There was nothing on the menu that mentioned portion size, so faced with the unexpected choice, opted for main course portions. This will be significant in a while.

My carbonara turned out to be very close to the real deal. Discipline had been exercised in the cooking process and it was thankfully free from unnecessary ingredients, allowing most of the flavour to come from the cured pork cheek and the pecorino, with egg yolk forming a creamy vehicle that helps the flavour stick to the pasta.

Also lovely was the ragu, containing a generous helping of slow-cooked beef and tasting more like a simple stew than a sauce.

All portions were generous but not over-sized, so we had as much pasta as we needed, all cooked properly al dente, and without having to stagger out of the restaurant with uncomfortably full stomachs.

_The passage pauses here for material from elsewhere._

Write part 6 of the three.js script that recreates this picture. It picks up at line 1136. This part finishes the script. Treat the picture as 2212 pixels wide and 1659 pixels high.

We ordered coffee, skipped dessert, and asked for the bill. Paying €60 for the meal was a little steep for what was essentially a quick plate of pasta.

The menus list pasta dishes in the €6.50 to €8.50 range. My carbonara had unexpectedly climbed to €11.50.

I am not one to complain about paying for my food, especially when it is well-prepared, but tipping the €10 barrier for a simple plate of pasta is pushing it.

We walked back out and were reminded why the place is called La Cucina del Sole, baking ever so gently as we returned to the car.

The grill and the pizza menus sound tempting enough so I will return for dinner at some point, particularly because I am sure the view will be even more spectacular by night.

I will just make sure it is not my one diet day for the week.